Ashcroft Reserve resident Angie Thorne, who lost her home on July 7 and saw 11 members of her family directly impacted by the fire, was one of the quilt recipients. Although Draney had tried to keep the project quiet, Thorne—who works at the Cook’s Ferry Band office in Spences Bridge—knew about it, although she did not learn until September what the quilts were for.

“They meet at the Band office every Thursday,” she says of the quilters. “I knew they were making a bunch of quilts; but it wasn’t until September that they asked me for a list of all the elders, male and female, all the children, boys and girls; all 82 people living on the reserve.

“There were quite a few tears [at Quilt Hug]. My father shared a story from a long time ago, about how when we had hardship people would give blankets and pillows, and how this was a reminder of that time.”

On the program for the Quilt Hug lunch, Thorne wrote “I just want to say how heartwarming it is to be a part of this wonderful and thoughtful idea. All of our community members have been impacted by this tragedy in ways only they can explain. Each one has lost a home, their belongings, pets, treasured keepsakes, for many their neighbours.

“We all experienced this together, and together we will stand and continue to support one another. And this Quilt Hug will surely help us along our way.
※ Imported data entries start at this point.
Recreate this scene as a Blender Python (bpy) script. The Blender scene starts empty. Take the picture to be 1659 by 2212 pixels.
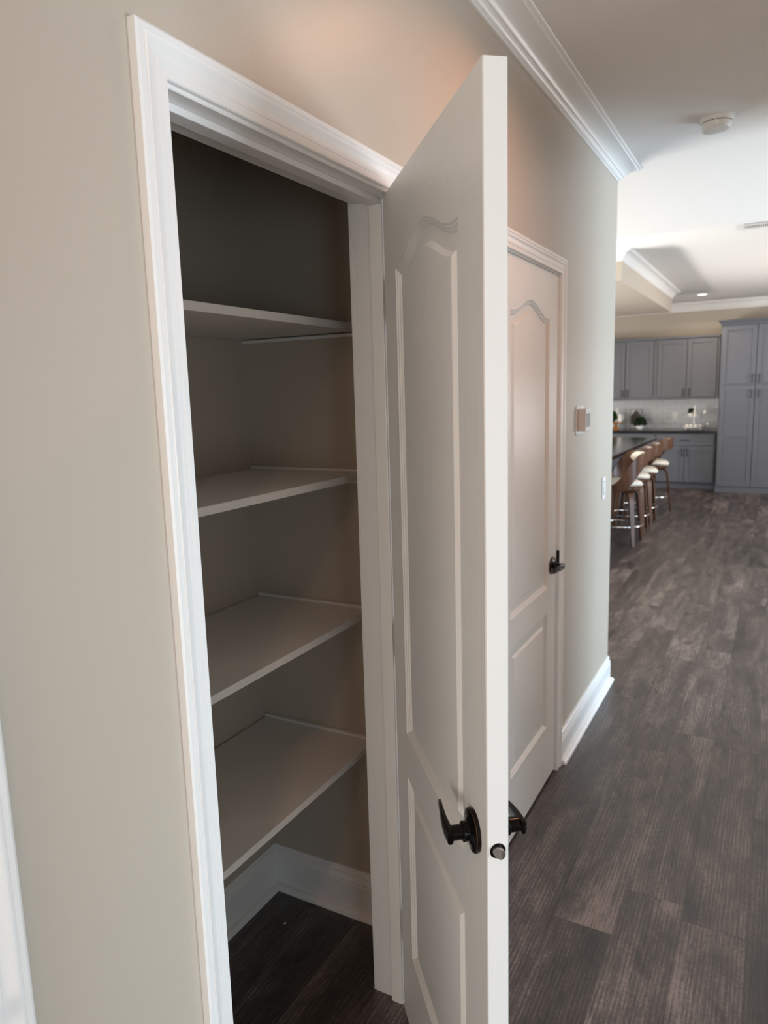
import bpy, bmesh, math, random
from math import sin, cos, pi, radians
from mathutils import Vector, Matrix

S = bpy.context.scene
COL = S.collection
random.seed(7)

# ------------------------------------------------------------------ camera
CAM_H, CAM_C = 1.6166, 0.7754
YAW, PITCH, ROLL = 0.4992, -0.1592, -0.0279
F_PX = 1561.2
cam = bpy.data.cameras.new('camera')
cam_o = bpy.data.objects.new('camera', cam)
COL.objects.link(cam_o)
fw = Vector((cos(YAW) * cos(PITCH), sin(YAW) * cos(PITCH), sin(PITCH)))
rt = Vector((sin(YAW), -cos(YAW), 0))
up = rt.cross(fw)
r2 = rt * cos(ROLL) + up * sin(ROLL)
u2 = -rt * sin(ROLL) + up * cos(ROLL)
M = Matrix((r2, u2, -fw)).transposed().to_4x4()
M.translation = Vector((0, -CAM_C, CAM_H))
cam_o.matrix_world = M
cam.sensor_fit = 'HORIZONTAL'
cam.sensor_width = 36
cam.lens = F_PX * 36 / 1659
cam.shift_x = -5.9 / 1659
cam.shift_y = -5.3 / 1659
cam.clip_start = 0.02
cam.dof.use_dof = True
cam.dof.focus_distance = 1.35
cam.dof.aperture_fstop = 8.0
S.camera = cam_o

# ------------------------------------------------------------------ world, lights, exposure
w = bpy.data.worlds.new('world')
S.world = w
w.use_nodes = True
wn = w.node_tree
bg = wn.nodes['Background']
sky = wn.nodes.new('ShaderNodeTexSky')
sky.sky_type = 'NISHITA'
sky.sun_disc = False
sky.sun_elevation = radians(40)
wn.links.new(sky.outputs[0], bg.inputs[0])
bg.inputs[1].default_value = 0.15

S.view_settings.view_transform = 'Standard'
S.view_settings.look = 'None'
S.view_settings.gamma = 1
S.view_settings.use_curve_mapping = False
S.view_settings.exposure = 0.0


def area(name, loc, target, sx, sy, energy, col, spread=180):
    l = bpy.data.lights.new(name, 'AREA')
    l.shape = 'RECTANGLE'
    l.size, l.size_y, l.energy, l.color = sx, sy, energy, col
    l.spread = radians(spread)
    o = bpy.data.objects.new(name, l)
    COL.objects.link(o)
    o.location = loc
    o.rotation_euler = (Vector(target) - Vector(loc)).to_track_quat('-Z', 'Z').to_euler()
    return o


COOL = (0.71, 0.87, 1.0)
# daylight at the windows (glazing built below) and bounced off the ground; lamps marked added are fills
area('daylight_side_window', (1.15, -3.86, 1.05), (1.15, 0, 0.95), 1.65, 1.6, 95, COOL)
area('shelf_fill_light', (-2.3, -3.86, 1.05), (0.2, 0, 0.9), 1.7, 1.6, 42, COOL)  # added fill, brightens the pantry shelf edges through the second hall opening
area('daylight_sliding_door', (5.15, -3.86, 1.0), (4.6, 0, 0.75), 1.15, 1.8, 118, (0.58, 0.80, 1.0), 130)
area('daylight_great_room_windows', (7.0, 4.86, 1.25), (7.0, 0, 1.25), 5.0, 1.9, 175, (1.0, 0.97, 0.92))
area('ground_light_great_room', (6.4, 4.84, 0.45), (6.0, 1.0, 3.6), 3.9, 0.3, 270, (1.0, 0.98, 0.94), 130)
area('soffit_fill_light', (9.5, -3.84, 1.0), (9.3, 0.64, 2.9), 1.5, 0.3, 20, (1.0, 0.97, 0.92), 80)  # added upward fill for the soffit face
area('crown_fill_light', (1.15, -3.84, 0.45), (1.9, -0.2, 2.75), 1.65, 0.3, 5, (1.0, 0.93, 0.86), 90)  # added upward fill for the crown moulding and hall ceiling
area('added_kitchen_window_light', (9.5, -3.86, 1.45), (9.5, 0, 1.6), 1.5, 1.0, 90, (0.93, 0.96, 1.0))  # added lamp at a made-up window, brightens the soffit face
area('added_front_door_light', (-3.86, -0.72, 1.15), (0, -0.72, 1.15), 0.85, 1.8, 68, (1.0, 0.95, 0.87))  # added frontal lamp, brightens the open door's face, jamb and pantry


# ------------------------------------------------------------------ material helpers
def mat(name, col, rough=0.5, metal=0.0, spec=0.5, bump=None, **kw):
    m = bpy.data.materials.new(name)
    m.use_nodes = True
    nt = m.node_tree
    b = nt.nodes['Principled BSDF']
    b.inputs['Base Color'].default_value = (*col, 1)
    b.inputs['Roughness'].default_value = rough
    b.inputs['Metallic'].default_value = metal
    b.inputs['Specular IOR Level'].default_value = spec
    for k, v in kw.items():
        b.inputs[k.replace('_', ' ')].default_value = v
    if bump:
        scale, dist, detail = bump
        tc = nt.nodes.new('ShaderNodeTexCoord')
        n = nt.nodes.new('ShaderNodeTexNoise')
        n.inputs['Scale'].default_value = scale
        n.inputs['Detail'].default_value = detail
        bp = nt.nodes.new('ShaderNodeBump')
        bp.inputs['Strength'].default_value = 1
        bp.inputs['Distance'].default_value = dist
        nt.links.new(tc.outputs['Object'], n.inputs['Vector'])
        nt.links.new(n.outputs['Fac'], bp.inputs['Height'])
        nt.links.new(bp.outputs['Normal'], b.inputs['Normal'])
    return m


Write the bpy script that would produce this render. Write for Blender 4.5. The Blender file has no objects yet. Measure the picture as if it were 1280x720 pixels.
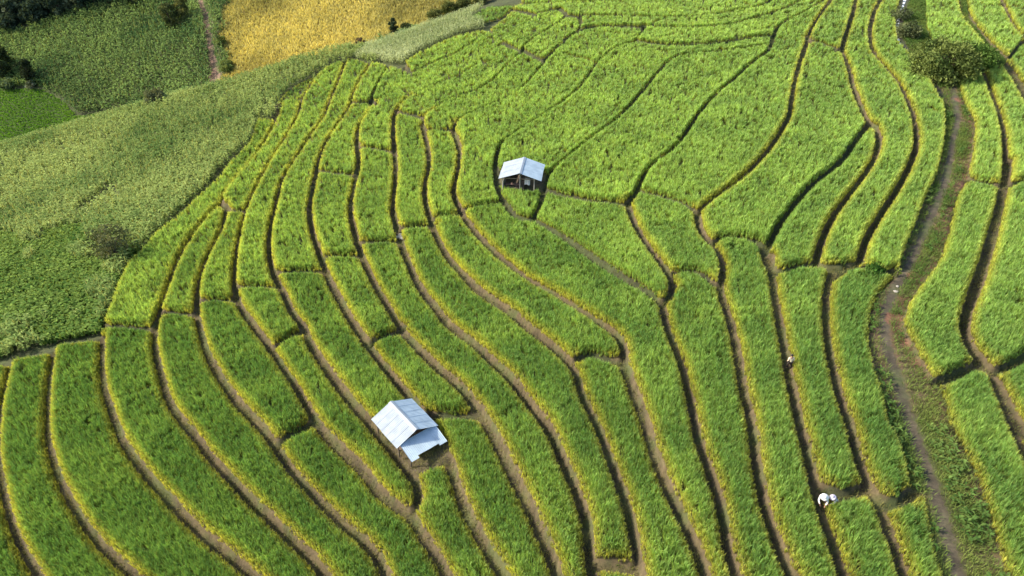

Kukstemc [thank you] from Angie and members of ‘Stalsh’ Ashcroft.”

A quilt with a fire design that Draney made several years ago, and which she had been keeping for the right moment, was donated to the Ashcroft Volunteer Fire Department. AVFD captain Jonah Anstett accepted the quilt on behalf of the department, and says it was an awesome feeling.

“It was comforting, in a sense, after everything that happened. It was a crappy year. For people to do that was very moving. It’s awesome how people can come together after all that happened. People went out of their way to do what they did. They put so much of their own time and money into it.

“We’re blessed to be part of that, and it was nice to see that people who were hurting weren’t forgotten. It’s always hard to see other people hurt.” Anstett adds that the quilt will be hung in the Ashcroft fire hall.

Draney says that she, Collins, and Miller are still meeting once a week to quilt. “The only time we don’t meet is if we’re snowed in.”